The need for “common language” regarding sustainability came up repeatedly, as did the need to differentiate between environmental and social responsibility. Cyrus Wadia, a former Nike executive now also with McKinsey: “Sustainability has to be on the same plane as other business factors — not an add-on. . . .Sustainability is moving from nice to have to must have — but mostly for 2025” and beyond. And Hertzman again: When a manufacturer promises you organic cotton, how do you know it is? “You don’t.”

“So much capital is locked up in inventory that you have to solve the inventory problem before you can embrace sustainability,” said Chainge Capital’s John Thorbeck. “We need a sustainable business model. This is a going-out-of-business model.”

Aligning Business Models

“Direct-to-consumer brands [DTCs] have tech strength but they’re not product people. Wholesalers’ and retailers’ strength is product but they don’t have data or don’t know what to do with the data they have, and they don’t have the ability to reach that digital consumer,” said Andrew Postal, Managing Partner at MMG Advisors, an investment banking firm. “Most traditional wholesalers and retailers stink at it,” he added.

That said, D2 Brands/Delta Galil’s Victoria Vandagriff, whose company does not have DTC brands, interestingly pointed out that direct is “how customers want to shop.”

DTC brands can manufacture 200 of each of 10 designs and know within days, at most, what sells, said Lever Style’s Stanley Szeto; Lever is a contract manufacturer for Theory, Hugo Boss, Stitch Fix, Bonobos, and others. That, he added, is very different than the two million pieces a Uniqlo will have to order without knowing how it will be received.

The small orders for DTC brands require “flexibility — you need a supplier that can deal with on-demand” production and delivery, said Taylor Shupe, of Future Stitch, a knit apparel manufacturer.

DTC brands’ digital expertise “allows you to acquire data about the final customer,” said Anthony Choe, founder of Provenance, a private equity firm. “Most DTCs don’t take advantage of that. But the right brand needs to be in multiple channels,” including both traditional retail and digital platforms. “Digital is under-distributed in the real world [meaning traditional retail],” Choe continued. “But the retail economics are starting to work for digital-native brands” to make the transition.

Uncertainty: Tariffs and More

The prevailing sentiment came down to:

  • Get used to tariffs. “There may be some respites, but it’s not going back to what it was,” said Michael Zakkour, a retail and digital commerce consultant.
  • Expect corresponding price increases. “Tariffs are real.
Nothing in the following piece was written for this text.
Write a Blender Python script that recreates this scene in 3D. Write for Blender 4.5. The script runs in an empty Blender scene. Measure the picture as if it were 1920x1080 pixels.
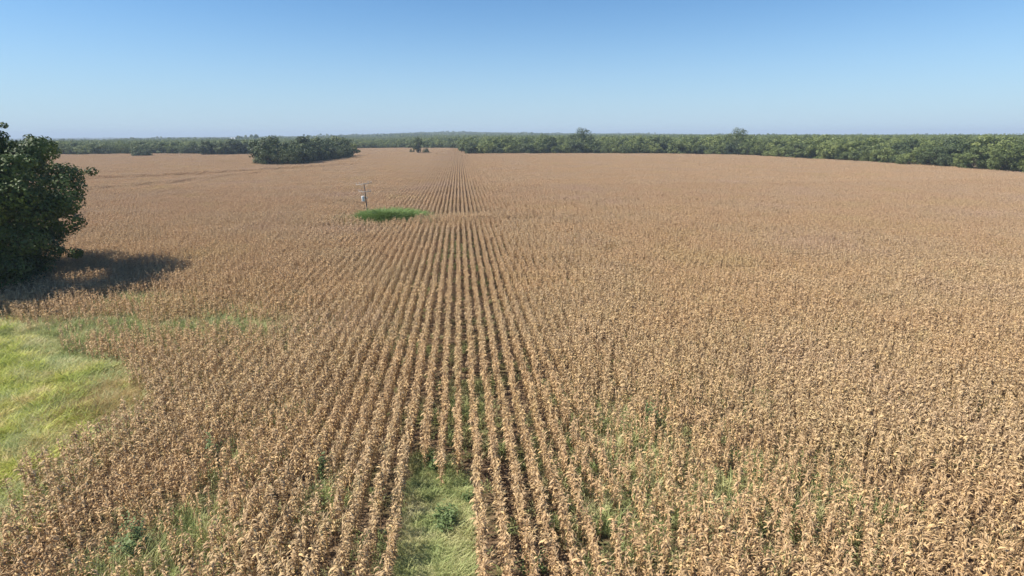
import bpy, math, random
import numpy as np
from mathutils import Matrix, Vector, Euler

rng = np.random.default_rng(7)
random.seed(7)
scene = bpy.context.scene
COL = scene.collection
R = math.radians

# ------------------------------------------------------------------ camera
CAM_H = 14.5
FPX = 1048.0                       # focal length in pixels of the 1920 px wide photograph
LEVEL = 253.0                      # picture row of the level line
PITCH = math.atan((540 - LEVEL) / FPX)
YAW = math.atan((960 - 864) / FPX)  # crop rows run along +Y
ROLL = R(-0.22)
cam_data = bpy.data.cameras.new('camera')
cam_data.sensor_width = 36.0
cam_data.lens = 36.0 * FPX / 1920.0
cam_data.clip_start = 0.1
cam_data.clip_end = 30000.0
cam = bpy.data.objects.new('camera', cam_data)
COL.objects.link(cam)
cam_rot = (Matrix.Rotation(-YAW, 3, 'Z') @ Matrix.Rotation(math.pi / 2 - PITCH, 3, 'X') @ Matrix.Rotation(ROLL, 3, 'Z'))
cam.matrix_world = Matrix.Translation((0, 0, CAM_H)) @ cam_rot.to_4x4()
scene.camera = cam

# ------------------------------------------------------------------ world, sun, exposure
SUN_EL, SUN_AZ = 50.0, 265.0       # azimuth clockwise from +Y
world = bpy.data.worlds.new('World')
scene.world = world
world.use_nodes = True
wn, wl = world.node_tree.nodes, world.node_tree.links
wn.clear()
sky = wn.new('ShaderNodeTexSky')
sky.sky_type = 'NISHITA'
sky.sun_disc = False
sky.sun_elevation = R(SUN_EL)
sky.sun_rotation = R(SUN_AZ)
sky.altitude = 300.0
sky.air_density = 1.0
sky.dust_density = 0.2
sky.ozone_density = 2.2
bg = wn.new('ShaderNodeBackground')
bg.inputs['Strength'].default_value = 0.092
wo = wn.new('ShaderNodeOutputWorld')
# pale haze low over the horizon, the same all round
wg = wn.new('ShaderNodeTexCoord'); wsep = wn.new('ShaderNodeSeparateXYZ'); wl.new(wg.outputs['Generated'], wsep.inputs[0])
wmr = wn.new('ShaderNodeMapRange'); wmr.interpolation_type = 'SMOOTHERSTEP'
wl.new(wsep.outputs['Z'], wmr.inputs[0])
for i_, v_ in enumerate((-0.12, 0.26, 0.95, 0.0)): wmr.inputs[i_ + 1].default_value = v_
wmix = wn.new('ShaderNodeMix'); wmix.data_type = 'RGBA'
wl.new(wmr.outputs[0], wmix.inputs[0]); wgm = wn.new('ShaderNodeMix'); wgm.data_type = 'RGBA'; wgm.blend_type = 'MULTIPLY'; wgm.inputs[0].default_value = 1.0
wl.new(sky.outputs[0], wgm.inputs[6]); wgm.inputs[7].default_value = (0.53, 0.76, 0.93, 1); wl.new(wgm.outputs[2], wmix.inputs[6]); wmix.inputs[7].default_value = (3.45, 4.40, 5.60, 1)
wl.new(wmix.outputs[2], bg.inputs[0])
wl.new(bg.outputs[0], wo.inputs[0])
sun_data = bpy.data.lights.new('sun', 'SUN')
sun_data.energy = 4.8
sun_data.angle = R(0.53)
sun_data.color = (1.0, 0.93, 0.83)
sun = bpy.data.objects.new('sun', sun_data)
COL.objects.link(sun)
sdir = Vector((math.sin(R(SUN_AZ)) * math.cos(R(SUN_EL)), math.cos(R(SUN_AZ)) * math.cos(R(SUN_EL)), math.sin(R(SUN_EL))))
sun.rotation_euler = (-sdir).to_track_quat('-Z', 'Y').to_euler()
sun.location = (-60, -10, 60)
scene.view_settings.view_transform = 'Standard'
scene.view_settings.look = 'None'
scene.view_settings.gamma = 1.0
scene.view_settings.exposure = 0.70
scene.render.engine = 'CYCLES'
scene.cycles.max_bounces = 6
scene.cycles.diffuse_bounces = 3
scene.cycles.transmission_bounces = 3
scene.cycles.volume_bounces = 0

# ------------------------------------------------------------------ helpers
def tag(o, label=None, cat=None, group=None, kind=None):
    if label: o['label'] = label
    if cat: o['category'] = cat
    if group: o['group'] = group
    if kind: o['kind'] = kind
    return o

def spot(px, py, z=0.0):
    """point of the place, at height z, that the photograph shows at pixel px, py"""
    d = cam_rot @ Vector(((px - 960) / FPX, (540 - py) / FPX, -1.0))
    t = (z - CAM_H) / d.z
    return (d.x * t, d.y * t)

def spot_d(px, dist):
    """ground point in the compass direction of picture column px, dist metres away"""
    d = cam_rot @ Vector(((px - 960) / FPX, (540 - 255) / FPX, -1.0))
    n = math.hypot(d.x, d.y)
    return (d.x / n * dist, d.y / n * dist)

def vnoise(x, y, seed=0):
    """smooth value noise, 0..1, on numpy arrays"""
    x = np.asarray(x, float); y = np.asarray(y, float)
    xi = np.floor(x).astype(np.int64); yi = np.floor(y).astype(np.int64)
    xf = x - xi; yf = y - yi
    u = xf * xf * (3 - 2 * xf); v = yf * yf * (3 - 2 * yf)
    def h(a, b):
        n = (a * 374761393 + b * 668265263 + seed * 974634777) & 0x7fffffff
        n = ((n ^ (n >> 13)) * 1274126177) & 0x7fffffff
        n = (n ^ (n >> 16)) & 0xffffff
        return n / float(0xffffff)
    return (h(xi, yi) * (1 - u) + h(xi + 1, yi) * u) * (1 - v) + (h(xi, yi + 1) * (1 - u) + h(xi + 1, yi + 1) * u) * v

def fbm(x, y, seed=0, octs=3):
    s = 0.0; a = 0.5; t = 0.0
    for k in range(octs):
        s = s + a * vnoise(x * 2 ** k, y * 2 ** k, seed + k * 17); t += a; a *= 0.5
    return s / t

def polyline_dist(x, y, pts):
    """distance to a polyline and the signed side, arrays"""
    best = np.full(np.shape(x), 1e9); sgn = np.zeros(np.shape(x))
    for (ax, ay), (bx, by) in zip(pts[:-1], pts[1:]):
        dx, dy = bx - ax, by - ay
        t = np.clip(((x - ax) * dx + (y - ay) * dy) / (dx * dx + dy * dy), 0, 1)
        d = np.hypot(x - ax - t * dx, y - ay - t * dy)
        s = np.sign(dx * (y - ay) - dy * (x - ax))
        m = d < best
        best = np.where(m, d, best); sgn = np.where(m, s, sgn)
    return best, sgn

def in_poly(x, y, pts):
    x = np.asarray(x); y = np.asarray(y)
    inside = np.zeros(x.shape, bool)
    n = len(pts)
    for i in range(n):
        x1, y1 = pts[i]; x2, y2 = pts[(i + 1) % n]
        if y1 == y2: continue
        c = ((y1 > y) != (y2 > y)) & (x < (x2 - x1) * (y - y1) / (y2 - y1) + x1)
        inside ^= c
    return inside

TERR_A = [spot(-60, 338, 2), spot(170, 331, 2), spot(330, 325, 2), spot(500, 315, 2), spot(640, 306, 2)]
TERR_B = [spot(-60, 362, 2), spot(180, 350, 2), spot(300, 340, 2), spot(390, 330, 2), spot(470, 322, 2)]
TERR_C = [spot(560, 408, 2), spot(690, 408, 2), spot(800, 404, 2), spot(900, 402, 2), spot(1010, 396, 2)]

def terrain(x, y):
    x = np.asarray(x, float); y = np.asarray(y, float)
    r = np.hypot(x, y)
    near = np.clip((r - 60) / 200, 0, 1)
    z = near * 0.7 * (fbm(x / 160 + 3.1, y / 160 + 7.7, 5, 2) - 0.5)
    for T, h, w in ((TERR_A, 0.50, 4.5), (TERR_B, 0.38, 3.15), (TERR_C, 0.16, 4.0)):
        d, s = polyline_dist(x, y, T)
        z = z + h * np.exp(-(d / w) ** 2) - 0.6 * h * np.exp(-((d * s + 1.8 * w) / w) ** 2) * (d < 5 * w)
    az = np.arctan2(x, np.maximum(y, 1.0)) - YAW           # 0 at picture centre
    far = np.clip((r - 700) / 3000, 0, 1); far = far * far * (3 - 2 * far)
    hump = 17 * np.exp(-((az + 0.13) / 0.16) ** 2) + 9 * np.exp(-((az - 0.15) / 0.25) ** 2)
    z = z + far * (hump - 17 * np.clip(np.abs(az) / 0.75, 0, 1.1) ** 1.6 + 9 * (fbm(x / 900, y / 900, 31, 3) - 0.5))
    return z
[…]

It’s going to come from somewhere,” said Stephen Lamar of the American Apparel & Footwear Association (AAFA). “When you move to new contracts you’ll see those costs passed along the supply chain to retailers and consumers.” Similarly, while Postal of MMG noted that efforts to raise prices to date haven’t worked, part of the current difficulty is that “tariffs just happened. We didn’t have a chance to adjust the supply chain.”
  • Pressure to renegotiate licensing agreements is growing. Postal said that tariffs are accelerating demand by licensees to lower royalties. “Those manufacturers [large public companies] that have clout can to go to licensors and say, ‘Renegotiate or I’ll give you the brand back.’ Others can’t.” Still, with royalty rates of 7%-9% for brands and 13%-16% for entertainment properties, “the margins are not sustainable. They’ll have to either restructure minimum guarantees and royalties or go out of business,” Postal said of licensees.

Moving Production

With 69% of footwear, 41% of apparel, and 84% of accessories manufactured in China, moving production in response to sudden tariffs is impossible. For footwear, in particular, where the technology and piece work are both intensive, it’s not going to happen, all agreed.

“If Vietnam gets big enough and this guy stays in office you’ll see tariffs there too,” said MMG’s Postal. And, noted Nathan Serphos of Michael Kors, “Vietnam is not going to double its population over the next two years.”

As for Ethiopia, the Dominican Republic and other locales, “It’s been done before,” said Harold Grunfeld, a customs and international trade law specialist at Grunfeld, Desiderio, Lebowitz, Silverman & Kledstadt. “But who wants to kill themselves trying to get goods into this country? It’s not a short-term solution” to the new tariffs.

Grunfeld also alluded to classification and accounting practices that can sometimes be used to offset at least some of the tariffs.

Inventory Backlogs

“Excess inventory is a problem for 2020,” said Chainge Capital’s Thorbeck. “Too often people think it’s a seasonal issue, but this has been a problem for a long time. It’s not just a matter of selling through the existing inventory” and then re-ordering.

“As a wholesaler you produce what’s ordered; when you’re sitting on inventory, 90% of the time we don’t make that back,” said D2/Delta Galil’s Vandagriff. Added Teva/Deckers Brands’ Anders Bergstrom, “We don’t have short-term inventory. It’s 18 months to produce; my job is to keep Ross Stores from getting a great deal.” And: “Inventory = risk, and risk management is about managing data and having vertical synergy in the supply chain,” MMG’s Postal, noting that DSW had bought the Camuto Group [with Authentic Brands Group].

“Some [stores] are buying flat to down,” said Janine Stichter, a retail analyst at Jefferies, “but structural headwinds, e-commerce, and tariffs going forward” mean inventory problems are not going to diminish anytime soon.

“We need more emphasis on process innovation,” Thorbeck urged the audience. “Tariffs complicate the situation, and technology” isn’t the only solution. “Inditex changing delivery from the standard 6-9 months to 1-3 months — that’s a process enabled by technology but it’s an innovation in process.”

Amazon

The difficulty of working on Amazon’s terms — and the lack of an alternative to working on Amazon’s terms — was a universal given. But the bottom line, also a universal given, is that “everyone will have to learn to deal with them,” said MMG’s Postal. “Amazon is today’s Sears catalog.”